When the lights go down, though, the Rarig room turns into a glamorous nightclub. The talents of this inclusive cast encompass classic burlesque (courtesy of Maranda Wright, “the world’s most glamorous woman”), hula hooping (Stella Rosa seems to pass her flashing circle through dimensions previously unknown to science), athletic swing dancing (Gabriel pairs with bearded lady Martina Marraccino), and contortion (Midnightwaterfairy arrives onstage as a mermaid, but doesn’t leave that way).

There are feats of strength and dexterity, and even engineering: somehow, a spinning hoop on a center-stage stand endures the circling exertions of acrobat/strongman Amir Kinara. Amid all the displays of athletic pizazz, though, on Sunday perhaps the most dollar bills (yes, this is a Fringe show where you’re encouraged to tip) rained down on clown Wanda Fool, an actual Ringling Bros. vet who delivered a perfectly poignant reimagining of Brandi Carlile’s “The Story.”

'Game of Toms' at the Minnesota Fringe

‘Game of Toms’ at the Minnesota Fringe

Game of Toms: One-Man Game of Thrones
Tom Reed, Rarig Center Thrust

One doesn’t necessarily think of pop-culture parody as a public service, but Tom Reed’s new show provides massive relief to Fringe-goers whose Game of Thrones viewership was spotty at best. Now, in just 50 entertaining minutes, we can finally start to figure out just what the hell happened.

Reed is a writer-performer of wide-ranging skills, whose recent shows have included the eerie and inventive Twin Cities Horror Festival entry Greenway. In last year’s Fringe, Reed brought dark comedy to America’s tragically preventable epidemic in Gunplay! Over the years, though, the bread and butter of Reed’s reliable Fringe favorites have been rapid-fire recaps of franchises like Harry Potter, Twilight, and Stranger Things.

This year, he’s back at it with Game of Toms, in which Reed and keyboard accompanist Paul Kovacovic zip through every epic season of Game of Thrones — except the one they skip because it was boring. Reed repeatedly acknowledges the HBO program’s paradox: that viewers became obsessed with it despite many of them freely acknowledging that it’s wildly uneven, often nonsensical, and highly problematic.

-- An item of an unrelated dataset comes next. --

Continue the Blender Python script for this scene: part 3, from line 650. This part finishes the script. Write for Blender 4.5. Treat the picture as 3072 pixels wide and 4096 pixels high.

Reed’s wit and charisma easily carry the show, consistently generating laughs; he pitches his presentation at a level that will reward diehard fans while also engaging Westeros dilettantes. Although the spacious Rarig Thrust stage somewhat mutes the antic bottled energy of his previous productions at smaller venues, Reed makes good use of the space as he symbolically fills it with bodies by putting a Game of Thrones twist on a time-honored stage technique.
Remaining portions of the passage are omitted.